MKL were sinking without a trace. If they were to salvage anything from the game, they had to play a lot better than they had been in the first 2 periods. What we saw in P3 was a transformed visiting team. They pulled back 2 goals, both on the power play, and came within a Rizla fag paper’s width of levelling the game. Their first goal came on 42 minutes. With Rabbit’s Foot Joe Baird called for high sticks and serving time. Bison were caught exposed. Blaz Emersic broke forward with shouts of “OFFSIDE” from the Bison backers ringing in his ears. It mattered not a jot as no call was made. Emersic barrelled in on goal and beat Dean “Deano” Skinns with a clever deke and backhand across the line. 3-1. Connor Goode and Leigh Jamieson were awarded assists.

Emersic’s and MKL’s second goal came with 6 minutes remaining. Long Ciaron Long was adjudged to have held a stick he was being hooked with. No call against MKL, but a 2 minute sentence of solitary for Long Ciaron. Eh? Bison looked to have killed the penalty, but, with 19 seconds remaining, an event occurred which meant they hadn’t. Michael Farn and Grant McPherson worked the puck to Emersic in the area between the slot and the point. He raised his stick high above his head. No need for Mystic Jo to hold a séance and call on the spirits from the other side to help her predict what was about to happen – it was bleedin’ obvious to all. He brought his stick down in a sweeping arc to hit the ice first then puck second within a split second. The puck lifted from the ice and flew like a rocket propelled missile over the screened goaltender’s shoulder and into the net. The noise from the visiting fans (all 20 of them) which greeted the goal was of avalanche-esque proportions or at least in relative terms. At 3-2 it was now a one goal game and 6 minutes to play. MKL hopes were high.

Bison needed to bag a 4th to fulfil Mystic Jo’s prediction of 4-2 or shut the game down and snuff out the Lightning attacking threat. They failed to claim that goal, but they achieved the latter with defending as hard as a Pukka pie after 120 minutes in a brick kiln at 1,000°C. Typical of the resolute and determined last stand/bodies on the line style defending was, as you might expect, Kurt “The Scissors” Reynolds. His twisting and turning style of skating to get out of hot situations, his puck control, his positional sense and his physical presence, not only in the final phase, but also throughout the game, made him a dead cert for Bison’s man of the match.

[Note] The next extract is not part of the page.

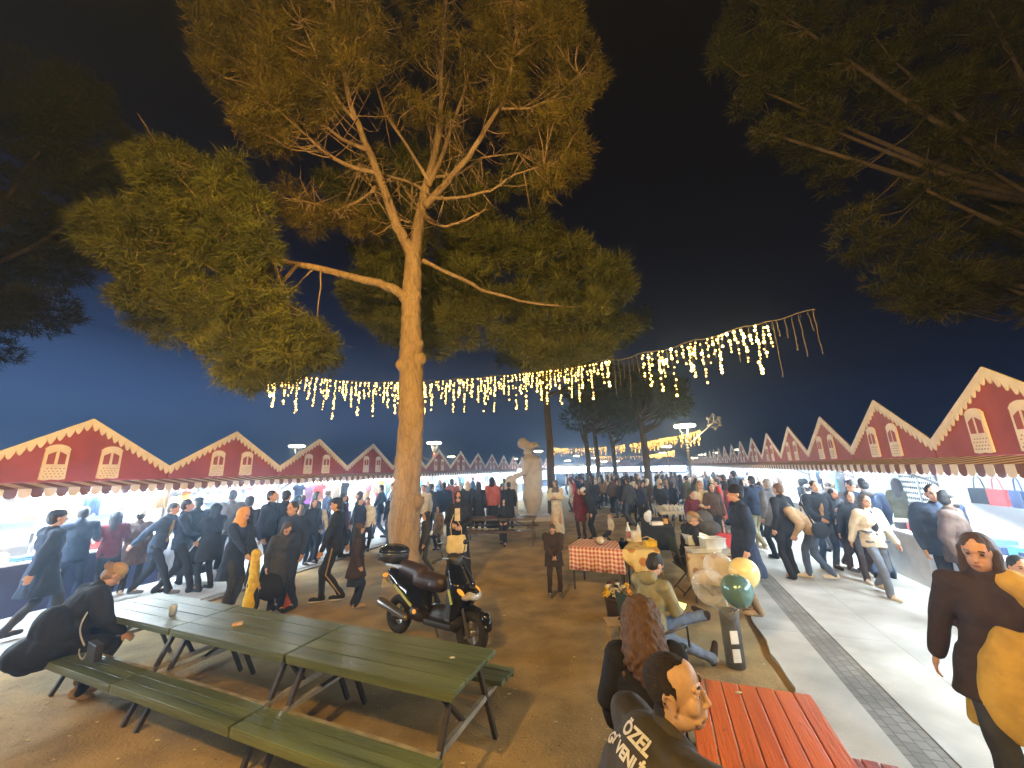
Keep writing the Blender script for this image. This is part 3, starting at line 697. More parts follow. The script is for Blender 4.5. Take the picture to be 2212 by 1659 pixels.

Who got it? Tomas Karpov. Eh?

The clock ticked down, as Bison denied MKL the space to create more than a handful of opportunities. The buzzer sounded and Bison were victorious. Bad luck Mystic Jo. A 3-2 prediction last week with the game ending 4-2 and a 4-2 predication this week with the game ending 3-2. Like Eric Morcambe you’re playing all the right notes but not necessarily in the right order.